### Records

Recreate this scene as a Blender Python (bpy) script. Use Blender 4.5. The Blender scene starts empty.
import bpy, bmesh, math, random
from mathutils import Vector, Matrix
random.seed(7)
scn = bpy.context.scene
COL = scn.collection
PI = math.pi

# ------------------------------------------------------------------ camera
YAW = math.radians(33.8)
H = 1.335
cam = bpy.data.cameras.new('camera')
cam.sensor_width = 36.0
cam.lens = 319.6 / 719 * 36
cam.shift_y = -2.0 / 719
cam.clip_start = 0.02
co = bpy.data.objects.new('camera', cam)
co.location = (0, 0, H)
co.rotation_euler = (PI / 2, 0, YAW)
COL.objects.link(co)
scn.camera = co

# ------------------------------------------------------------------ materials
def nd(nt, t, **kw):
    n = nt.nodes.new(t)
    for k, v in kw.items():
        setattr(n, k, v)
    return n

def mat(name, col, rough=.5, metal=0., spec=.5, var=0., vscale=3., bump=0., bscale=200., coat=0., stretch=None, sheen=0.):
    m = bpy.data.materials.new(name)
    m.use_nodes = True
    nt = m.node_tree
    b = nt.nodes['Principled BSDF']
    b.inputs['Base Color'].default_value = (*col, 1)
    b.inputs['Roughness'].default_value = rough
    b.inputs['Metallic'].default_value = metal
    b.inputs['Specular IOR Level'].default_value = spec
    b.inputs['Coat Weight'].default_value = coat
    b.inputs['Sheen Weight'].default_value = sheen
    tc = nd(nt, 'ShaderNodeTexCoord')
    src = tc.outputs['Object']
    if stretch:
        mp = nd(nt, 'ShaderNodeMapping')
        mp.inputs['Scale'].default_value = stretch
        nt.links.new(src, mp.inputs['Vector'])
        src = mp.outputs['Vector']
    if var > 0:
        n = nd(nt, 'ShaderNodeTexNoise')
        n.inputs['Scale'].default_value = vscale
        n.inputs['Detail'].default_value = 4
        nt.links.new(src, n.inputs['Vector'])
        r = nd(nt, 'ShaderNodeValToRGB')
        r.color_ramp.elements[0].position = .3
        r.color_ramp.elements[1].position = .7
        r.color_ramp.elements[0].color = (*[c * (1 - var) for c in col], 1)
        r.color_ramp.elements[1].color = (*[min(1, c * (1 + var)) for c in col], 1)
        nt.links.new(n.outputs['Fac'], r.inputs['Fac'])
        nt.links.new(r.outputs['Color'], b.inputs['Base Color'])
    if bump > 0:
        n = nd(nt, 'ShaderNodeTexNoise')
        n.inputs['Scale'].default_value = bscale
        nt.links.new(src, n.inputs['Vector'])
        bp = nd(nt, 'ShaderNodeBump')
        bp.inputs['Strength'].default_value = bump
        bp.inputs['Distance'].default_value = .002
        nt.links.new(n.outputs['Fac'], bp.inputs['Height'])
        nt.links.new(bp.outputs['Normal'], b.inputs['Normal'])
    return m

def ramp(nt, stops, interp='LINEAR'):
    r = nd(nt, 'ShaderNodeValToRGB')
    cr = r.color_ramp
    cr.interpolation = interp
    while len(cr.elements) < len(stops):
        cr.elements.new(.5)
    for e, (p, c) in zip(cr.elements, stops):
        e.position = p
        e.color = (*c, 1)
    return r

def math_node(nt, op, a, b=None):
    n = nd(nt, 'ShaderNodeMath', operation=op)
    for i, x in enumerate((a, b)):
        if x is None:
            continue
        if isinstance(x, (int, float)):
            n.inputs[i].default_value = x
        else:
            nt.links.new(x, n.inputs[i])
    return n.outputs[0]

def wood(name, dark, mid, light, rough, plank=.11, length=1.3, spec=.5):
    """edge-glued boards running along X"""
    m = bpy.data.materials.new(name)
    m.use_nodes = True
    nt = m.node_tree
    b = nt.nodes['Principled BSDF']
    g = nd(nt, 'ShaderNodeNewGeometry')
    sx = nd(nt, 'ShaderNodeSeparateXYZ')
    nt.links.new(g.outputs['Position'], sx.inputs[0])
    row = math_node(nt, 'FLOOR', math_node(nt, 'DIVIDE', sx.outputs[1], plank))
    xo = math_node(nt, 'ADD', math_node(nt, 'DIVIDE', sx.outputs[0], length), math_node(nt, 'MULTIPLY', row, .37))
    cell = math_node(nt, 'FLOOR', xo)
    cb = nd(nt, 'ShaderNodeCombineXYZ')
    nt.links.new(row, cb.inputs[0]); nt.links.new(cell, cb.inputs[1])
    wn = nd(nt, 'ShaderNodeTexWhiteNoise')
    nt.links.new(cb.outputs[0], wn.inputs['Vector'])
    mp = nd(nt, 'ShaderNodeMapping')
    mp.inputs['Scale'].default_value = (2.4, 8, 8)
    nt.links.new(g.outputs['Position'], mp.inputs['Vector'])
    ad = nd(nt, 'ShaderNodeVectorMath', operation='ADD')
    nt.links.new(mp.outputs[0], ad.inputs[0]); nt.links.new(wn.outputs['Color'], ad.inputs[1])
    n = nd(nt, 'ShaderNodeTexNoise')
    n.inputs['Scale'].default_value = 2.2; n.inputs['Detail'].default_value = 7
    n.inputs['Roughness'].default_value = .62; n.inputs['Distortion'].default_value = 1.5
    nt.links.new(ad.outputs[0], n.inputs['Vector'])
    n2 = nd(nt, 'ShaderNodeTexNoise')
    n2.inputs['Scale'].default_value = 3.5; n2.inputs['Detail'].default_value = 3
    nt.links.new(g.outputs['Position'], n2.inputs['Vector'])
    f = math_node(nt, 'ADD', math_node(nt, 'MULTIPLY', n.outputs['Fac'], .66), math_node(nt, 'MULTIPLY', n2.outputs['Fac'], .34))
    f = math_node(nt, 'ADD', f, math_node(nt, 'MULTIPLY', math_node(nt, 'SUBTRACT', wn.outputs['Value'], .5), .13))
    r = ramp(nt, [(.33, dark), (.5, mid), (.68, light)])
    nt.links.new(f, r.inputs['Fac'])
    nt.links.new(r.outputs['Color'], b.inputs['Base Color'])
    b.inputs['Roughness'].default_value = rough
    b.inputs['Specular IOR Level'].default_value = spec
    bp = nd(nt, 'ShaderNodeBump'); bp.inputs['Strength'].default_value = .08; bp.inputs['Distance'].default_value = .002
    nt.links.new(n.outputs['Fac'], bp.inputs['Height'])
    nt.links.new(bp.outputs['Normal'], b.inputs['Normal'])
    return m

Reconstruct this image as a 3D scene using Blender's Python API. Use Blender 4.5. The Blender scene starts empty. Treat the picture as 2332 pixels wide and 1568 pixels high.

### GIVEN EXERCISE
Write the entire listing out again, word for word.

### RIGHT ANSWER
Recreate this scene as a Blender Python (bpy) script. Use Blender 4.5. The Blender scene starts empty.
import bpy, bmesh, math, random
from mathutils import Vector, Matrix
random.seed(7)
scn = bpy.context.scene
COL = scn.collection
PI = math.pi

# ------------------------------------------------------------------ camera
YAW = math.radians(33.8)
H = 1.335
cam = bpy.data.cameras.new('camera')
cam.sensor_width = 36.0
cam.lens = 319.6 / 719 * 36
cam.shift_y = -2.0 / 719
cam.clip_start = 0.02
co = bpy.data.objects.new('camera', cam)
co.location = (0, 0, H)
co.rotation_euler = (PI / 2, 0, YAW)
COL.objects.link(co)
scn.camera = co

# ------------------------------------------------------------------ materials
def nd(nt, t, **kw):
    n = nt.nodes.new(t)
    for k, v in kw.items():
        setattr(n, k, v)
    return n

def mat(name, col, rough=.5, metal=0., spec=.5, var=0., vscale=3., bump=0., bscale=200., coat=0., stretch=None, sheen=0.):
    m = bpy.data.materials.new(name)
    m.use_nodes = True
    nt = m.node_tree
    b = nt.nodes['Principled BSDF']
    b.inputs['Base Color'].default_value = (*col, 1)
    b.inputs['Roughness'].default_value = rough
    b.inputs['Metallic'].default_value = metal
    b.inputs['Specular IOR Level'].default_value = spec
    b.inputs['Coat Weight'].default_value = coat
    b.inputs['Sheen Weight'].default_value = sheen
    tc = nd(nt, 'ShaderNodeTexCoord')
    src = tc.outputs['Object']
    if stretch:
        mp = nd(nt, 'ShaderNodeMapping')
        mp.inputs['Scale'].default_value = stretch
        nt.links.new(src, mp.inputs['Vector'])
        src = mp.outputs['Vector']
    if var > 0:
        n = nd(nt, 'ShaderNodeTexNoise')
        n.inputs['Scale'].default_value = vscale
        n.inputs['Detail'].default_value = 4
        nt.links.new(src, n.inputs['Vector'])
        r = nd(nt, 'ShaderNodeValToRGB')
        r.color_ramp.elements[0].position = .3
        r.color_ramp.elements[1].position = .7
        r.color_ramp.elements[0].color = (*[c * (1 - var) for c in col], 1)
        r.color_ramp.elements[1].color = (*[min(1, c * (1 + var)) for c in col], 1)
        nt.links.new(n.outputs['Fac'], r.inputs['Fac'])
        nt.links.new(r.outputs['Color'], b.inputs['Base Color'])
    if bump > 0:
        n = nd(nt, 'ShaderNodeTexNoise')
        n.inputs['Scale'].default_value = bscale
        nt.links.new(src, n.inputs['Vector'])
        bp = nd(nt, 'ShaderNodeBump')
        bp.inputs['Strength'].default_value = bump
        bp.inputs['Distance'].default_value = .002
        nt.links.new(n.outputs['Fac'], bp.inputs['Height'])
        nt.links.new(bp.outputs['Normal'], b.inputs['Normal'])
    return m

def ramp(nt, stops, interp='LINEAR'):
    r = nd(nt, 'ShaderNodeValToRGB')
    cr = r.color_ramp
    cr.interpolation = interp
    while len(cr.elements) < len(stops):
        cr.elements.new(.5)
    for e, (p, c) in zip(cr.elements, stops):
        e.position = p
        e.color = (*c, 1)
    return r

def math_node(nt, op, a, b=None):
    n = nd(nt, 'ShaderNodeMath', operation=op)
    for i, x in enumerate((a, b)):
        if x is None:
            continue
        if isinstance(x, (int, float)):
            n.inputs[i].default_value = x
        else:
            nt.links.new(x, n.inputs[i])
    return n.outputs[0]

def wood(name, dark, mid, light, rough, plank=.11, length=1.3, spec=.5):
    """edge-glued boards running along X"""
    m = bpy.data.materials.new(name)
    m.use_nodes = True
    nt = m.node_tree
    b = nt.nodes['Principled BSDF']
    g = nd(nt, 'ShaderNodeNewGeometry')
    sx = nd(nt, 'ShaderNodeSeparateXYZ')
    nt.links.new(g.outputs['Position'], sx.inputs[0])
    row = math_node(nt, 'FLOOR', math_node(nt, 'DIVIDE', sx.outputs[1], plank))
    xo = math_node(nt, 'ADD', math_node(nt, 'DIVIDE', sx.outputs[0], length), math_node(nt, 'MULTIPLY', row, .37))
    cell = math_node(nt, 'FLOOR', xo)
    cb = nd(nt, 'ShaderNodeCombineXYZ')
    nt.links.new(row, cb.inputs[0]); nt.links.new(cell, cb.inputs[1])
    wn = nd(nt, 'ShaderNodeTexWhiteNoise')
    nt.links.new(cb.outputs[0], wn.inputs['Vector'])
    mp = nd(nt, 'ShaderNodeMapping')
    mp.inputs['Scale'].default_value = (2.4, 8, 8)
    nt.links.new(g.outputs['Position'], mp.inputs['Vector'])
    ad = nd(nt, 'ShaderNodeVectorMath', operation='ADD')
    nt.links.new(mp.outputs[0], ad.inputs[0]); nt.links.new(wn.outputs['Color'], ad.inputs[1])
    n = nd(nt, 'ShaderNodeTexNoise')
    n.inputs['Scale'].default_value = 2.2; n.inputs['Detail'].default_value = 7
    n.inputs['Roughness'].default_value = .62; n.inputs['Distortion'].default_value = 1.5
    nt.links.new(ad.outputs[0], n.inputs['Vector'])
    n2 = nd(nt, 'ShaderNodeTexNoise')
    n2.inputs['Scale'].default_value = 3.5; n2.inputs['Detail'].default_value = 3
    nt.links.new(g.outputs['Position'], n2.inputs['Vector'])
    f = math_node(nt, 'ADD', math_node(nt, 'MULTIPLY', n.outputs['Fac'], .66), math_node(nt, 'MULTIPLY', n2.outputs['Fac'], .34))
    f = math_node(nt, 'ADD', f, math_node(nt, 'MULTIPLY', math_node(nt, 'SUBTRACT', wn.outputs['Value'], .5), .13))
    r = ramp(nt, [(.33, dark), (.5, mid), (.68, light)])
    nt.links.new(f, r.inputs['Fac'])
    nt.links.new(r.outputs['Color'], b.inputs['Base Color'])
    b.inputs['Roughness'].default_value = rough
    b.inputs['Specular IOR Level'].default_value = spec
    bp = nd(nt, 'ShaderNodeBump'); bp.inputs['Strength'].default_value = .08; bp.inputs['Distance'].default_value = .002
    nt.links.new(n.outputs['Fac'], bp.inputs['Height'])
    nt.links.new(bp.outputs['Normal'], b.inputs['Normal'])
    return m

Reconstruct this image as a 3D scene using Blender's Python API. Use Blender 4.5. The Blender scene starts empty. Treat the picture as 2332 pixels wide and 1568 pixels high.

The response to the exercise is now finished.